| English mystic of the fourteenth century, author or recipient of the
vision contained in the book known as the "Sixteen Revelations of Divine
Love". The original form of her name appears to have been Julian. She
was probably a Benedictine nun, living as a recluse in an anchorage of
which traces still remain in the east part of the churchyard of St.
Julian in Norwich, which belonged to Carrow Priory. According to her
book, this revelation was "shewed" to her on 8 or 14 May (the readings
differ), 1373, when she was thirty years and a half old. This would
refer her birth to the end of 1342. Her statement, that "for twenty
years after the time of this shewing, save three months, I had teaching
inwardly", proves that the book was not written before 1393. An early
fifteenth-century manuscript, recently purchased for the British Museum
from the Amherst library, states that she "yet is on life, Anno Domini
1413". It is probable that this is the manuscript cited by Francis
Blomefield, the eigtheenth-century historian of Norfolk, and that a
misreading of the date led to the statement that she was still living in
1442. Attempts have been made to identify her with Lady Julian Lampet,
the anchoress of Carrow, references concerning legacies to whom occur in
documents from 1426 to 1478; but this is manifestly impossible. The
newly-discovered manuscript differs considerably from the complete
version hitherto known, of which it is a kind of condensation, lacking
the beginning and the end. Only three, much later, manuscripts of the
fuller text are known to exist. The earliest, in the Bibliotheque
Nationale at Paris (from which the book was first edited by Serenus de
Cressy in 1670), dates from the sixteenth century; the other two, both
in the British Museum and not independent of each other, belong to the
seventeenth. The better of the latter is evidently a copy of a much
earlier original.
Whatever be their precise date, these "Revelations", or "Shewings",
are the most perfect fruit of later medieval mysticism in England.
Juliana described herself as a "simple creature unlettered" when she
received them; but, in the years that intervened between the vision and
the composition of the book, she evidently acquired some knowledge of
theological phraseology, and her work appears to show the influence of
Walter Hilton, as well as neo-Platonic analogies, the latter probably
derived from the anonymous author of the "Divine Cloud of Unknowing".
There is one passage, concerning the place in Christ's side for all
mankind that shall be saved, which argues an acquaintance with the
letters of St. Catherine of Siena. The psychological insight with which
she describes her condition, distinguishing the manner of her vision and
recognizing when she has to deal with a mere delusion, is worthy of St.

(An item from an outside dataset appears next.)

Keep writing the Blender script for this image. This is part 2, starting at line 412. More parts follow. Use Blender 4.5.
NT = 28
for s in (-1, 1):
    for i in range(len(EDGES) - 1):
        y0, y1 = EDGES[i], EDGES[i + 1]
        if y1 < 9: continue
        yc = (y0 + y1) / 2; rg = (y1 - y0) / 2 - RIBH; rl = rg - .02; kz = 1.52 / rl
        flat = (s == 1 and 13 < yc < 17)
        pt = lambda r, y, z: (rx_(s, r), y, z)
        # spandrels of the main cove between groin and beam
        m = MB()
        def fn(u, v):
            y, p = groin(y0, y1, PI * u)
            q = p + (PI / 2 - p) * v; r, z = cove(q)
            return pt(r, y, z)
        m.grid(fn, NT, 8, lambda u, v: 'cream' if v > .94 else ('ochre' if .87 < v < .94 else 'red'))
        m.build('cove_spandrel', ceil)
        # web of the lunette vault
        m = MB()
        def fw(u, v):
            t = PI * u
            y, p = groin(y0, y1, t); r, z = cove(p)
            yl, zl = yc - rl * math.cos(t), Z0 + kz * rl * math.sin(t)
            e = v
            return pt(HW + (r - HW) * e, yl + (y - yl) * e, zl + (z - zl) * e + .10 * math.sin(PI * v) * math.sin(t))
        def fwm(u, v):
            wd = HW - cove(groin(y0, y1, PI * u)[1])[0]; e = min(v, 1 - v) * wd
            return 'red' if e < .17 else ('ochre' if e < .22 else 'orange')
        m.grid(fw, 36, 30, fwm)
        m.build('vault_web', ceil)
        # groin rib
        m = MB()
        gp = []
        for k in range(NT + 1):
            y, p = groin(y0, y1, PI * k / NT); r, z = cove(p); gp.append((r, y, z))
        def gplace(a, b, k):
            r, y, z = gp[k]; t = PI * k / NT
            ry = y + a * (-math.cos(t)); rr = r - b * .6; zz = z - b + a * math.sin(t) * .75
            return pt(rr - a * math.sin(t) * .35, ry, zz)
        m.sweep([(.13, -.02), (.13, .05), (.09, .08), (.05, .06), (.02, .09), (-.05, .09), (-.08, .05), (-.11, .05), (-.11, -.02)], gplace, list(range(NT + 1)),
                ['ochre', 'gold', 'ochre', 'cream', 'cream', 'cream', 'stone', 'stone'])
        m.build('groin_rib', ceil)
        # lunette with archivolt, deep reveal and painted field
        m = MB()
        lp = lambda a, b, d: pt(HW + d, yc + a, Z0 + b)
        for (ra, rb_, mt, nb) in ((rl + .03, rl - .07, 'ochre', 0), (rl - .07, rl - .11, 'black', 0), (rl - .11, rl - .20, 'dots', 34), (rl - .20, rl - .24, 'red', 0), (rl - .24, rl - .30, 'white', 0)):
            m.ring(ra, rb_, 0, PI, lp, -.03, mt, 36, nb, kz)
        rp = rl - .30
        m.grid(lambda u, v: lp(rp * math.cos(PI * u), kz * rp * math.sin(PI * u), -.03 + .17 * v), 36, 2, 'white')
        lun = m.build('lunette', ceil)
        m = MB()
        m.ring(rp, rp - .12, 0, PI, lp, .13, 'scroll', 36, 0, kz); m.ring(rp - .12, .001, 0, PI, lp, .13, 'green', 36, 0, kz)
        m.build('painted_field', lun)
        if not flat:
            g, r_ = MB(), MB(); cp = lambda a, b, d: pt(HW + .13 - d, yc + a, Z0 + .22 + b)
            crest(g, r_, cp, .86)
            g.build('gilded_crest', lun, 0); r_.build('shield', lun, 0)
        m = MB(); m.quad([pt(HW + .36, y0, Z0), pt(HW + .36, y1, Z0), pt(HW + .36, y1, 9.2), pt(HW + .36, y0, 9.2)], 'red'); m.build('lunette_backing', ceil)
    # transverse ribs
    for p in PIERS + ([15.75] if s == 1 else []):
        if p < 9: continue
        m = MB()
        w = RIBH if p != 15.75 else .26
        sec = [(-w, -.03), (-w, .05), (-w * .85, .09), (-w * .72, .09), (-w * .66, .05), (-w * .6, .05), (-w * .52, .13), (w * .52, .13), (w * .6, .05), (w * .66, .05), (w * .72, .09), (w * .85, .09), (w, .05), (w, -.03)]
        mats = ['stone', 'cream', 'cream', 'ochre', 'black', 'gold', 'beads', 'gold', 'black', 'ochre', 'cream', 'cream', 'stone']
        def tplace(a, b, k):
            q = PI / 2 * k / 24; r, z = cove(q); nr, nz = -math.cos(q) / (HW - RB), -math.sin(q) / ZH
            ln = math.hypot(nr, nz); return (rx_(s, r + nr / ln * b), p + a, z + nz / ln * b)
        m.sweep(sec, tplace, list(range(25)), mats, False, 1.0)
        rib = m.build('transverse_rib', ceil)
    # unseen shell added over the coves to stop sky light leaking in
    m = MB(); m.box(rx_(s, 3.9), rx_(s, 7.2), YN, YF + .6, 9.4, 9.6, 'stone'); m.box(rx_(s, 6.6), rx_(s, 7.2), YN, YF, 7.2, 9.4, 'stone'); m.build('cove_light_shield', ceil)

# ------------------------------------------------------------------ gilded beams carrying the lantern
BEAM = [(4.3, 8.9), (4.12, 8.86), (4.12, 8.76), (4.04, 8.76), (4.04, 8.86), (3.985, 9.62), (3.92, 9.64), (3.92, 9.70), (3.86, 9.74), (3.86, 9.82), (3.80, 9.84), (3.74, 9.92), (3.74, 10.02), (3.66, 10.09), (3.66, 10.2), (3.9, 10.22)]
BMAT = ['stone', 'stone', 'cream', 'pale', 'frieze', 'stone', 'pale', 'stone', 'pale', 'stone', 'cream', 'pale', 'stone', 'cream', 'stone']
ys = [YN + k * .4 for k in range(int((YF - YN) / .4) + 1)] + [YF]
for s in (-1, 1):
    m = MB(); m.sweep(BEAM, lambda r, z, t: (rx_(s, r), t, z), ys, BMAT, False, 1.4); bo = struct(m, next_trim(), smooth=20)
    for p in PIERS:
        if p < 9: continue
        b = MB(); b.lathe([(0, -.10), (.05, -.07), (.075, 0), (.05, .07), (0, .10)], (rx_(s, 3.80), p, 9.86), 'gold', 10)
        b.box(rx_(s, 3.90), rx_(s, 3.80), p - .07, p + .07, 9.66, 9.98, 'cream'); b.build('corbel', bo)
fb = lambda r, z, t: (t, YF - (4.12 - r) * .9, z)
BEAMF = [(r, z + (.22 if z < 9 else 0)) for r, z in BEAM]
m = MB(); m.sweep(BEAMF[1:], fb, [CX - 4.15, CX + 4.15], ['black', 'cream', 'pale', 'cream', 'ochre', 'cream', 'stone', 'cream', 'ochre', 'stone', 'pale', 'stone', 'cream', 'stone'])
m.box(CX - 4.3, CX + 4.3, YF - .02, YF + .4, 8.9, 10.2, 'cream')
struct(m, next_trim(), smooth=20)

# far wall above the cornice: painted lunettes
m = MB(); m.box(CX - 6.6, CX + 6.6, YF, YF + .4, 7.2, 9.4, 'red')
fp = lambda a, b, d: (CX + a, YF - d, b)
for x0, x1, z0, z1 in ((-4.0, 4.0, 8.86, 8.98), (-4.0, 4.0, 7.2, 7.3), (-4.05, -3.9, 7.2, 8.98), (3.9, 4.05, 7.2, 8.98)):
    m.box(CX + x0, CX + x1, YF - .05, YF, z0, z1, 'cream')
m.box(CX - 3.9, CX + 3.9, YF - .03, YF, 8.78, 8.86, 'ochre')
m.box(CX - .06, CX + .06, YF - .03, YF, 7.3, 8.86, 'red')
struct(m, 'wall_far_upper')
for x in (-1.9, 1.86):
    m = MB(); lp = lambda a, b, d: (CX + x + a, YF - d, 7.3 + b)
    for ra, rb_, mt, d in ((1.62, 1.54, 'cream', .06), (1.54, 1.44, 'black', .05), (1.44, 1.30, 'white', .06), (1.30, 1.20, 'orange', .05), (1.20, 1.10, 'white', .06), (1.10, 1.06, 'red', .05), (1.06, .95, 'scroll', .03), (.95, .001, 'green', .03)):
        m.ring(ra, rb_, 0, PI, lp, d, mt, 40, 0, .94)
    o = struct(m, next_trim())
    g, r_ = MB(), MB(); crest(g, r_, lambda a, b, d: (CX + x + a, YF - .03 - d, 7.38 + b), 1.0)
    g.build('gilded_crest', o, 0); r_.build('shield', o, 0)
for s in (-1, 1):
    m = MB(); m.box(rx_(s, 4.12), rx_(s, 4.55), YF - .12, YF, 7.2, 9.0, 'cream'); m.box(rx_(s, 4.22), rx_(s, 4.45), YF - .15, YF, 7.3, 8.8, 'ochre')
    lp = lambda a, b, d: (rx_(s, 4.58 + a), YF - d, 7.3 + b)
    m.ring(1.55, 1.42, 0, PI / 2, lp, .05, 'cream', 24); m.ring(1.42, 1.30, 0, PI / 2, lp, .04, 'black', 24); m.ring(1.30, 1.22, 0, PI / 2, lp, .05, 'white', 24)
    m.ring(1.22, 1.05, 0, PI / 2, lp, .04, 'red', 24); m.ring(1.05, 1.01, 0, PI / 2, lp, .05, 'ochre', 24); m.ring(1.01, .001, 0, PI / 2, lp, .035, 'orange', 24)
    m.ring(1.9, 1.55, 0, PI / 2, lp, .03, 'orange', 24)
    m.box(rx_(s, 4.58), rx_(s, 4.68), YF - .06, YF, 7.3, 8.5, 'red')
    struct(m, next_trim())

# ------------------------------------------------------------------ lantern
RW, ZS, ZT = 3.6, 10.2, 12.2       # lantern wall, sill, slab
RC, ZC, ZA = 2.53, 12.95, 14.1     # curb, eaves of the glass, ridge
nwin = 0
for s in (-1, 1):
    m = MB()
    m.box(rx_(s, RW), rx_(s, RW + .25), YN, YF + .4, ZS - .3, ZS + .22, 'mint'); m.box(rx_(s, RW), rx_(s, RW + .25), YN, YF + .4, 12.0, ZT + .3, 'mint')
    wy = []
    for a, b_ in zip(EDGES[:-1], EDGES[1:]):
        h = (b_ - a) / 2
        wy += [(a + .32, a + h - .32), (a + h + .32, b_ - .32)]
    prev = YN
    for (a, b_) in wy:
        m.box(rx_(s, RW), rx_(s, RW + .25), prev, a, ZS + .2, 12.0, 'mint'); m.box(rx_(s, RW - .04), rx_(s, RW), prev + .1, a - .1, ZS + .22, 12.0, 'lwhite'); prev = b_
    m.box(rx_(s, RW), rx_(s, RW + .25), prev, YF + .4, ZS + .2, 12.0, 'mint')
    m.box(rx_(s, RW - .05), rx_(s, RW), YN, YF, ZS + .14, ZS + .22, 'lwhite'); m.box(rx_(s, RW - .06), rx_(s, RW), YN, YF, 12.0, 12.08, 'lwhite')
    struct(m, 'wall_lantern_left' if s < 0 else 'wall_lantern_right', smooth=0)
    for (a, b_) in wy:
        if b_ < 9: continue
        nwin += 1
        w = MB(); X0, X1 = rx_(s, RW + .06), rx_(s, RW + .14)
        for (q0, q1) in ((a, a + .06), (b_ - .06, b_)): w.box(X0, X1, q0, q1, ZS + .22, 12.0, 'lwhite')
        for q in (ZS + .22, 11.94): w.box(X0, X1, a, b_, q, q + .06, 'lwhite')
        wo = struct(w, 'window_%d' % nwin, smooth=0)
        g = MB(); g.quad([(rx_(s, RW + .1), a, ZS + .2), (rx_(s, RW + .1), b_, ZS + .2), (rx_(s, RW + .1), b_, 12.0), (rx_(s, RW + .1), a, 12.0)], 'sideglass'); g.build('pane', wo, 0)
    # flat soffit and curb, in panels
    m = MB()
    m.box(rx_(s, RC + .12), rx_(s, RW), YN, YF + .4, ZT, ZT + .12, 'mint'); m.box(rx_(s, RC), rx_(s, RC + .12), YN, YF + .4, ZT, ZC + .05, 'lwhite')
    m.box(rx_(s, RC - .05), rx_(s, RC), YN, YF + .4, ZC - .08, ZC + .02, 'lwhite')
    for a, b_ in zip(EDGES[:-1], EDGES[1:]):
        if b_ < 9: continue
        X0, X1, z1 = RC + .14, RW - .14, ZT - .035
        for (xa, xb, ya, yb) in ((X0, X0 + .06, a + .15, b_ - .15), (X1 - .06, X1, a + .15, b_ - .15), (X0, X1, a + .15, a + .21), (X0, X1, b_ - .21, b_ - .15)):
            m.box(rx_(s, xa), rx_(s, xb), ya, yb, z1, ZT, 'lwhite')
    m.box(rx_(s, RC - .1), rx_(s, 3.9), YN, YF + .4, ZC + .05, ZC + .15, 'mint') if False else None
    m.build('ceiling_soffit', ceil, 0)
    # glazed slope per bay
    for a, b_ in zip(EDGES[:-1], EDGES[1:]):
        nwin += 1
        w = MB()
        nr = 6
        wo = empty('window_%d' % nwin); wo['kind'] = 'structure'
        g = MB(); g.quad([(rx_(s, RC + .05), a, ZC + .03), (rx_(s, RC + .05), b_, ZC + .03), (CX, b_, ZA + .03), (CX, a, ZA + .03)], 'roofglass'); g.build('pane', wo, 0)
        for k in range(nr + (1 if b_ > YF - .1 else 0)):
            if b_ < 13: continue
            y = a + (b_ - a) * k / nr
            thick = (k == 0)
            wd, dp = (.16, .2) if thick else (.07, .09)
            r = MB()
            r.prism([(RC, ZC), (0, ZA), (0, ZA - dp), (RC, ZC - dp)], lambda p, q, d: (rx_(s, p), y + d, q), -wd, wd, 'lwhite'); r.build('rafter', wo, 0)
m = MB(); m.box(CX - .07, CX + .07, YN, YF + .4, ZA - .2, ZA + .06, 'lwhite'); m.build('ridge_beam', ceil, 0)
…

Teresa. When seemingly at the point of death, in the bodily sickness for
which she had prayed in order to renew her spiritual life, she passes
into a trance while contemplating the crucifix, and has the vision of
Christ's suffering "in which all the shewings that follow be grounded
and joined".
The book is the record of twenty years' meditation upon that one
experience; for, "when the shewing, which is given for a time, is passed
and hid, then faith keepeth it by grace of the Holy Ghost unto our lives
end". More than fifteen years later, she received "in ghostly
understanding" the explanation, the key to all religious experience:
"What? wouldest thou wit thy Lord's meaning in this thing? Wit it well:
Love was His meaning. Who sheweth it thee? Love. Wherefore sheweth He it
thee? For love. Hold thee therein, thou shalt wit more in the same. But
thou shalt never wit therein other without end." With this illumination,
the whole mystery of Redemption and the purpose of human life become
clear to her, and even the possibility of sin and the existence of evil
does not trouble her, but is made "a bliss by love". This is the great
deed, transcending our reason, that the Blessed Trinity shall do at the
last day: "Thou shalt see thyself that all manner of thing shall be
well." Like St. Catherine, Juliana has little of the dualism of body and
soul that is frequent in the mystics. God is in our "sensuality" as well
as in our "substance", and the body and the soul render mutual aid:
"Either of them take help of other till we be brought up into stature,
as kind worketh." Knowledge of God and knowledge of self are
inseparable: we may never come to the knowing of one without the knowing
of the other. "God is more nearer to us than our own soul", and "in
falling and rising we are ever preciously kept in one love." She lays
special stress upon the "homeliness" and "courtesy" of God's dealings
with us, "for love maketh might and wisdom full meek to us." With this
we must correspond by a happy confidence; "failing of comfort" is the
"most mischief" into which the soul can fall. In the Blessed Virgin the
Lord would have all mankind see how they are loved. Throughout her
revelation Juliana submits herself to the authority of the Church: "I
yield me to our mother Holy Church, as a simple child oweth."